Anggota UE akan menyeimbangkan kewajiban bagi negara-negara tempat sebagian besar migran tiba. Tindakan ini untuk memproses dan mengajukan persyaratan anggota lain untuk memberikan dukungan, baik secara finansial atau dengan menampung pengungsi.
Menteri Migrasi Swedia, Maria Malmer Stenergard, menggambarkan kesepakatan itu sebagai langkah bersejarah dan sukses besar. Dia menyatakan, keterkejutannya bahwa perpecahan yang telah lama berlangsung telah diatasi.
"Sejujurnya, saya tidak terlalu percaya saya akan duduk di sini mengatakan ini, tapi inilah kami," kata Stenergard yang negaranya saat ini memegang jabatan kepresidenan bergilir UE dan menengahi perjanjian itu.
Stenergard mengatakan, isi kesepakatan itu merupakan pilar utama reformasi sistem suaka UE. "Merupakan kunci keseimbangan yang baik antara tanggung jawab dan solidaritas," ujarnya.
Stenergard mengatakan, bahwa proposal Swedia untuk sistem negara-negara yang tidak ingin menerima migran dapat membayar uang sebagai gantinya. Jumlahnya mencapai 20.000 euro per migran.
Sistem suaka Eropa runtuh delapan tahun lalu setelah lebih dari satu juta orang masuk. Ketika itu kapasitas penerimaan yang kewalahan di Yunani dan Italia, dalam proses yang memicu salah satu krisis politik terbesar di UE.
Negara-negara anggota UE pun telah berselisih sejak itu tentang negara yang harus bertanggung jawab atas kedatangan tanpa izin tersebut. Mereka berdebat tentang sikap anggota lain yang wajib membantu mengatasinya atau tidak.
Meski telah muncul kesepakatan dalam masalah tersebut, tidak semua negara mendukungnya. Namun hanya dukungan mayoritas yang memenuhi syarat yang diperlukan dalam menjalankan rencana itu. Kira-kira diperlukan dua pertiga dari negara-negara anggota yang merupakan sekitar dua pertiga dari total populasi UE yang berjumlah 450 juta orang.

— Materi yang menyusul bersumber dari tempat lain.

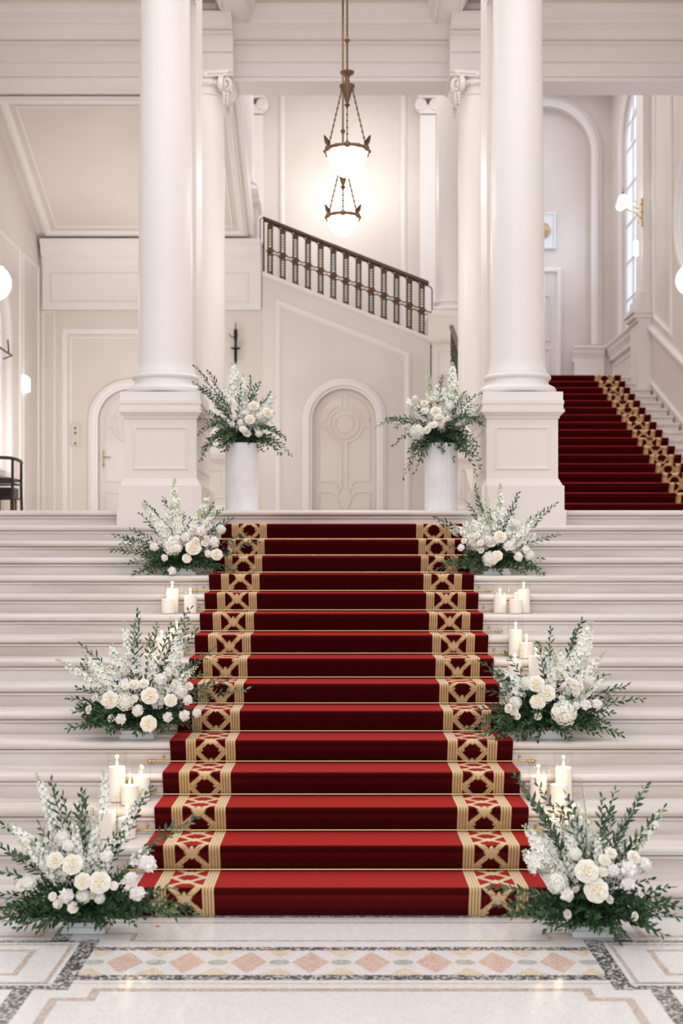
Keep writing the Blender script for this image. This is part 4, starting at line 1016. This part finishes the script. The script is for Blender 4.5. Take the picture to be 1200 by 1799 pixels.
arrangement('white flower arrangement with long trailing leaves on the white ribbed plinth at right', 775, 768, 11.4, LAND+.577, dict(
    rose=[(766,722.7,9.5),(772,738,10)], carn=[(806,724,8),(729,700,7),(768,680,6),(707,750,6)],
    bud=[(745,722,7),(745,708,6),(788,735,5),(757,746,5),(762,700,5)], hyd=[(733,759,14),(790,715,8)],
    spike=[(751,697,748,635,6,.85),(795,697,795,637,8,.15),(765,705,767,672,8),(780,705,782,680,7),(722,715,716,700,6),(757,705,755,685,7)],
    leaf=[(663,750),(680,735),(693,781),(709,838),(720,820),(739,809),(816,690),(845,690),(847,734),(847,748),(840,783),(836,831),(828,800),(797,807),(777,664),(843,820),(720,790),(735,720),(830,710),(810,780)]), tray=False, core=.05, seed=18, mass=44, massw=.8)

# ------------------------------------------------------------------ candles
def candle(px, ytop, k, side, desc, yb=None, D=None, gl=.075):
    # stands on tread k (height k*H) at distance D
    D = D or (6.4+k*T-.13); x = (px-600)*D/F; zb = k*H+.0006; top = CZ-(ytop-YH)*D/F; h = max(.07, top-zb); r = .047
    L = (x, D+CY, zb)
    t = thing('pillar_candle', 'lit white pillar candle, '+desc, 'candle', (L[0],L[1],L[2]+.004), side)
    b = MB(); b.lathe([(r*.97,0),(r,.004),(r,h-.006),(r*.96,h),(r*.6,h-.003),(.001,h-.006)], seg=28); b.obj('wax', wax_m, t, 50)
    b = MB(); b.tube([(0,0,h-.006),(.001,0,h+.008)], .0014, 5); b.obj('wick', wick_m, t)
    b = MB(); b.lathe([(.001,h+.003),(.0050,h+.008),(.0070,h+.016),(.0052,h+.026),(.0024,h+.036),(.0004,h+.044)], seg=10); b.obj('flame', flame_m, t, 180)
    l = bpy.data.lights.new('candle_light', 'POINT'); l.energy = .3; l.color = (1,.72,.42); l.shadow_soft_size = .012
    lo = bpy.data.objects.new('candle_light', l); C.objects.link(lo); lo.location = (L[0], L[1], L[2]+h+.045)
    R_ = r+.0075; hg = h+gl+.01
    b = MB(); b.lathe([(.001,.001),(R_,.001),(R_,hg),(R_-.003,hg+.001),(R_-.003,hg-.006)], seg=32, cap=False)
    o = b.obj('glass_cylinder', glass_m, None, 50, L)
    tag(o, 'clear glass cylinder around '+desc, 'candle holder', side+' glass cylinders')
G1 = 'candles on the steps left of the runner'; G2 = 'candles on the steps right of the runner'
candle(295, 1053, 10, G1, 'the short one in the upper left trio', D=9.38)
candle(302.5, 1034.6, 10, G1, 'the tall one in the upper left trio', D=9.50, gl=.05)
candle(334.5, 1047, 10, G1, 'the one nearest the runner in the upper left trio', D=9.46)
candle(284, 1123, 8, G1, 'the middle one behind the mid left flowers', D=8.84)
candle(311, 1105, 8, G1, 'the tallest one behind the mid left flowers', D=8.86)
candle(262, 1150, 7, G1, 'the low leftmost one behind the mid left flowers', D=8.5)
candle(300, 1160, 7, G1, 'the half hidden one in front behind the mid left flowers', D=8.48)
candle(205.5, 1348, 3, G1, 'the tallest one above the lower left flowers', D=7.22)
candle(248.5, 1366, 3, G1, 'the one nearest the runner above the lower left flowers', D=7.24)
candle(228, 1381, 3, G1, 'the short front one above the lower left flowers', D=7.12)
candle(188, 1427, 2, G1, 'the left one just behind the lower left flowers', D=6.90)
candle(223, 1438, 2, G1, 'the low right one just behind the lower left flowers', D=6.90)
candle(878.5, 1047, 10, G2, 'the one nearest the runner in the upper right trio', D=9.46)
candle(906.5, 1054, 10, G2, 'the short one in the upper right trio', D=9.38)
candle(920, 1036, 10, G2, 'the tall one in the upper right trio', D=9.50, gl=.05)
candle(906, 1107.5, 8, G2, 'the tallest one behind the mid right flowers', D=8.86)
candle(925, 1130, 8, G2, 'the stepped second one behind the mid right flowers', D=8.72)
candle(941.5, 1153, 7, G2, 'the half hidden right one behind the mid right flowers', D=8.44)
candle(905, 1164, 7, G2, 'the low left one behind the mid right flowers', D=8.46)
candle(946, 1365, 3, G2, 'the one nearest the runner above the lower right flowers', D=7.20)
candle(990, 1349, 3, G2, 'the tallest one above the lower right flowers', D=7.24)
candle(982, 1379.5, 3, G2, 'the short front one above the lower right flowers', D=7.10)
candle(972, 1441, 2, G2, 'the left one just behind the lower right flowers', D=6.90)
candle(1008, 1436, 2, G2, 'the right one just behind the lower right flowers', D=6.90)
p = fl(277, 1628); b = MB(); b.sphere((p[0],p[1],.004), .011, 10, 6, (1,.8,.3)); tag(b.obj('floor_glow_spot', mat('orange_glow', (250,120,60), .5)), 'tiny orange candle glow painted as a spot on the floor near the left flowers', 'glow spot')  # orange bead stands in for a glowing reflection on the floor

# ------------------------------------------------------------------ light
w = bpy.data.worlds.new('World'); bpy.context.scene.world = w; w.use_nodes = True
bg = w.node_tree.nodes['Background']; bg.inputs[0].default_value = (.985,1,1.03,1); bg.inputs[1].default_value = 1.44
def area(loc, rot, size, energy, col=(1,1,1), sy=None):
    l = bpy.data.lights.new('area', 'AREA'); l.energy = energy; l.color = col; l.shape = 'RECTANGLE'; l.size = size; l.size_y = sy or size
    o = bpy.data.objects.new('area_light', l); C.objects.link(o); o.location = loc; o.rotation_euler = rot; return o
area((0,1.5,7.6), (0,0,0), 8, 78, (.98,1,1.05), 5)               # added overhead lamp over the stairs, no fixture there
area((0,12.0,9.9), (0,0,0), 7, 120, (1,.98,.96), 4)                # added fill lamp under the stair hall ceiling
area((2.9,13.4,9.6), (0,0,0), 2.6, 16, (.78,.88,1), 2.4)
area((0,6.6,8.0), (0,0,0), 7, 70, (1,.99,1), 2)
area((-2.8,9.6,3.2), (pi*.62,0,0), 2.4, 26, (1,.95,.9), .6)  # unseen fill lamp in place of bounced light on the left soffit
area((0,2.5,7.3), (pi*.5,0,0), 7, 13, (1,.99,.97), 1)              # unseen lamp added to brighten the beam front
area((0,6.0,7.65), (pi,0,0), 7.5, 26, (1,.96,.9), 2.4)             # unseen upward lamp added to lift the dark coffers
area((-2.8,10.4,5.6), (pi,0,0), 2.2, 8, (1,.96,.9), 1.6)            # floating lamp added to brighten the sloping soffit
area((4.3,13.3,7.2), (0,pi/2,0), 1.4, 24, (.70,.82,1), 2.6)       # daylight from the right window
area((-4.1,9.3,4.2), (0,-pi/2,0), 1.4, 9, (.9,.95,1), 1.6)
l = bpy.data.lights.new('halo', 'POINT'); l.energy = 44; l.color = (1,.97,.92); l.shadow_soft_size = .25
o = bpy.data.objects.new('halo_light', l); C.objects.link(o); o.location = (.03, 13.9, 7.9)  # unseen lamp added before the back wall to mimic the pendants' bloom

# ------------------------------------------------------------------ camera
cam = bpy.data.cameras.new('Camera'); co = bpy.data.objects.new('Camera', cam); C.objects.link(co)
co.location = (0, CY, CZ); co.rotation_euler = (pi/2, 0, 0)
cam.sensor_fit = 'VERTICAL'; cam.sensor_height = 36; cam.sensor_width = 24; cam.lens = F/1799*36
cam.shift_y = (YH-899.5)/1799
cam.dof.use_dof = True; cam.dof.focus_distance = 8.4; cam.dof.aperture_fstop = 2.1
sc = bpy.context.scene; sc.camera = co
sc.view_settings.view_transform = 'Standard'; sc.view_settings.look = 'None'; sc.view_settings.exposure = 0
sc.cycles.max_bounces = 6; sc.cycles.diffuse_bounces = 4; sc.cycles.transparent_max_bounces = 16; sc.cycles.caustics_reflective = False; sc.cycles.caustics_refractive = False
sc.cycles.use_denoising = True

Republik Ceko meminta untuk dikeluarkan dari “klausul solidaritas” migran. Pengajuan itu mengingat jumlah pengungsi yang sudah ditampungnya dari Ukraina.
Sedangkan Malta abstain, tetapi keberatan dari Italia dan Yunani diatasi dalam putaran pembicaraan yang terlambat. Kedua negara itu yang paling terpukul pada masa lalu dalam persoalan migran.
Komisaris Urusan Dalam Negeri Ylva Johansson merasa optimis tentang negosiasi dengan parlemen, meskipun majelis mendesak relokasi wajib. "Kami masih memiliki beberapa langkah untuk dilakukan sampai kami benar-benar menyelesaikan ini, tetapi saya pikir jelas bahwa kami telah membuat kemajuan besar dalam hal membangun kepercayaan," katanya.
Pakta tersebut akan membentuk sikap negosiasi 27 negara UE dalam pembicaraan dengan Parlemen Eropa. Lembaga itu mengharuskan negara-negara untuk menyusun rencana dukungan migran tahunan yang terperinci untuk membantu negara-negara anggota garis depan dan relokasi wajib pengungsi.
Anggota parlemen UE telah memperingatkan bahwa ini adalah kesempatan terakhir untuk memecahkan teka-teki sebelum pemilu di seluruh UE dalam satu tahun. “Jika kita melewatkan kesempatan ini untuk memperbaikinya, saya rasa kita tidak akan memiliki kesempatan lain,” kata anggota parlemen Sosialis Spanyol dan pemimpin kebijakan migrasi Juan Fernando Lopez Aguilar pada April.